Traducir la realidad
Las otras fieras, las que cuelgan de las paredes, buscaban métodos nuevos para traducir fielmente sus sensaciones. “Los métodos usados en pintura por quienes nos habían precedido de ningún modo podían traducirlas”, recordaba Matisse, uno de los fundadores del archipiélago de salvajes que reivindican la pintura contra los dogmas. No les interesan los paraísos reales, sino los paraísos artificiales.
“Un consejo: no pinte demasiado del natural”, apunta Gauguin a sus jóvenes amigos. Pensar más en el proceso que en el resultado, en el viaje contra la buena impresión y lo correcto.
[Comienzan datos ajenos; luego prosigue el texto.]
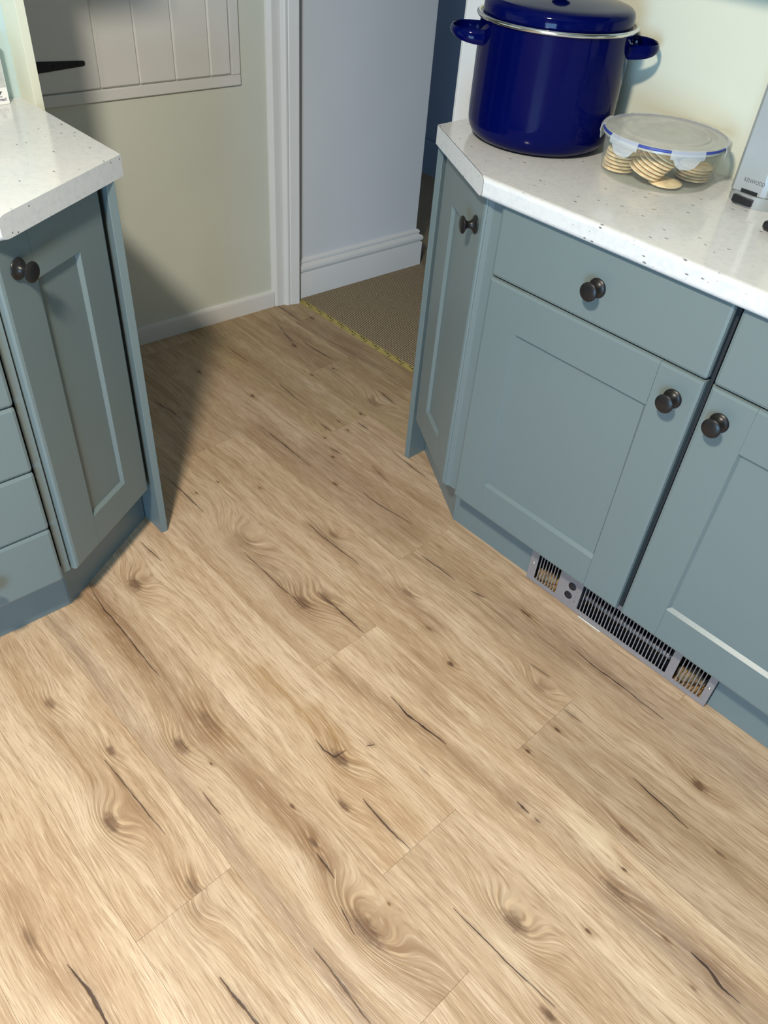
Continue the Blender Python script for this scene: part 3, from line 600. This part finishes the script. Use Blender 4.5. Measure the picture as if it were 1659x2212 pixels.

En la jaula de las fieras, la liberación del temperamento era prioritario, a pesar de las críticas: “salvajería del color”, “fealdad chillona de las formas”. De esta manera quedó bautizado el movimiento, en 1905: “Donatello entre las fieras”, escribió el crítico Louis Vauxcelles, por el contraste de las obras con los mármoles donde se expusieron.
Junto a Derain y Matisse, merece la pena detenerse en el atrevimiento de de las pinceladas de Charles Camoin al retratar la intimidad, como en la sugerente La bella durmiente (1904); también ardiente en sus colores y acróbata en las luces Henri Manguin, en Delante de la ventana (1904). Así como el fauvismo nace de los escombros del impresionismo, con Gauguin y Van Gogh como bisagras, la austeridad del cubismo fue la reacción natural contra la expresión desatada de los salvajes. Georges Braque, uno de los dos padres fundadores del cubismo junto con Picasso, dio sus primeros pasos como radical libre junto a los fauvistas.
Todos los movimientos llevan en su interior la crisis del mismo. “La pintura fauve me impresionó por su novedad, y eso iba conmigo. Era una pintura muy entusiasta y cuadraba con mi edad, yo tenía 23 años como no me gustaba el romanticismo, esa pintura física me complacía. Duró lo que duran las cosas nuevas”.